After witnessing Kuwaiti relief workers throwing food out of a bus window at starving Iraqis, even war-mongering New York Times columnist Thomas Friedman admitted, "[T]his scene explained to me why, even here in the anti-Saddam Shia heartland, no one is giving U.S. troops a standing ovation."

And the U.S. conquerors did nothing to stop the mass looting and ethnic fighting that enveloped Iraq even while they continued to bomb and shoot Iraqi civilians indiscriminately, shedding more light on the actual priorities of Operation Iraqi Freedom.

"At one intersection of the city, I saw U.S. Marine snipers on the rooftops of a high-rise building, scanning the streets for possible suicide bombers while a traffic jam of looters--two of them driving stolen double-decker buses crammed with refrigerators--blocked the highway beneath," reported Fisk from Baghdad.

Financial Times reporter Paul Eedle witnessed "soldiers of the U.S. 5th Marines open[ing] fire repeatedly, hitting unarmed men, women and children" last week. Baghdad streets were littered with the rotting corpses of Iraqis for days after its "liberation." "You do nothing to protect the city," a Baghdad man shouted at U.S. troops. "You just concentrate your strength on oil fields."

Indeed, the rebuilding of Iraq is proceeding in a much more orderly fashion than its destruction. Companies with direct ties to the Bush administration--including Halliburton, the company headed by Vice President Dick Cheney until 2000--are already lined up at the trough to secure multibillion-dollar contracts to repair Iraqi oil wells and rebuild infrastructure.

Yet Cheney kept a straight face last week while insisting, "We have no interest in the oil." He claims the U.S. has invaded Iraq for a higher purpose, as outlined in a January 30 speech: "We are defending both ourselves and the safety and survival of civilization itself."

The irony of this statement can only be fully appreciated amidst the wreckage of Iraq--the former Mesopotamia, the world's first human civilization, the site of the world's first cities and first written language.
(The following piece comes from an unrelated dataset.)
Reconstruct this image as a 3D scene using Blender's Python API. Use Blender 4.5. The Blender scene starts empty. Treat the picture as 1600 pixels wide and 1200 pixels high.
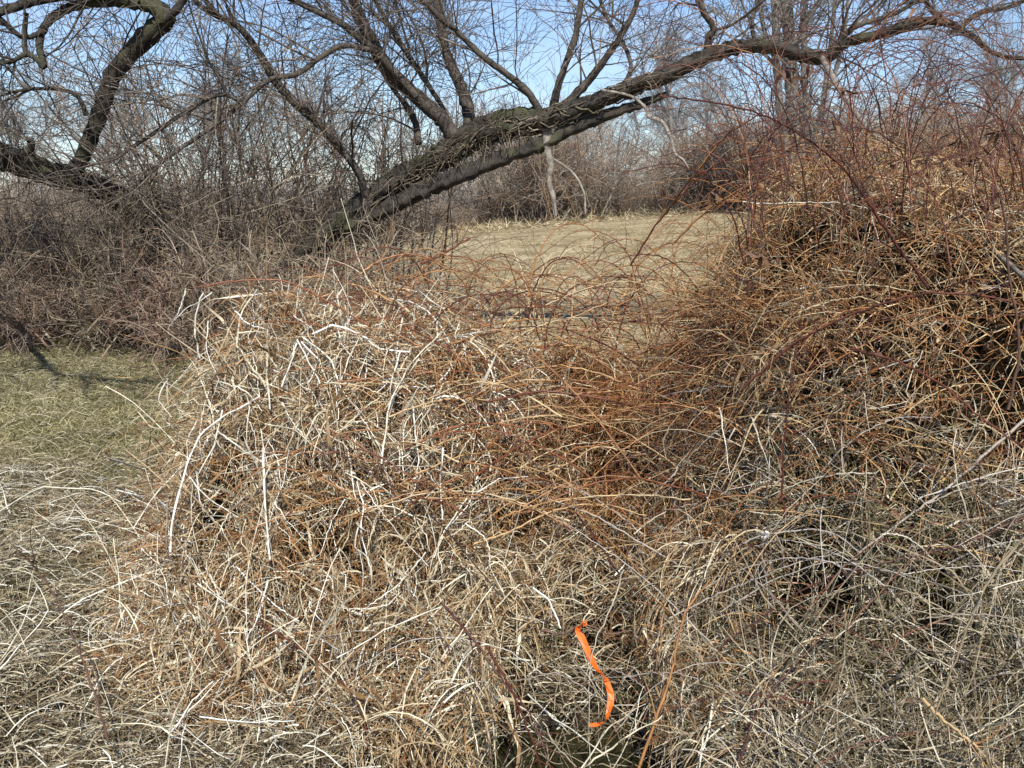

U.S. troops refused to stop looters who pillaged and ransacked the National Museum of Iraq's entire collection of cultural artifacts--including some that have survived for longer than 5,000 years. "If a country's civilization is looted, as ours has been here, its history ends," a museum archeologist said angrily. "Please tell this to President Bush," he added. "Remind him that he promised to liberate the Iraqi people, but this is not a liberation, this is a humiliation."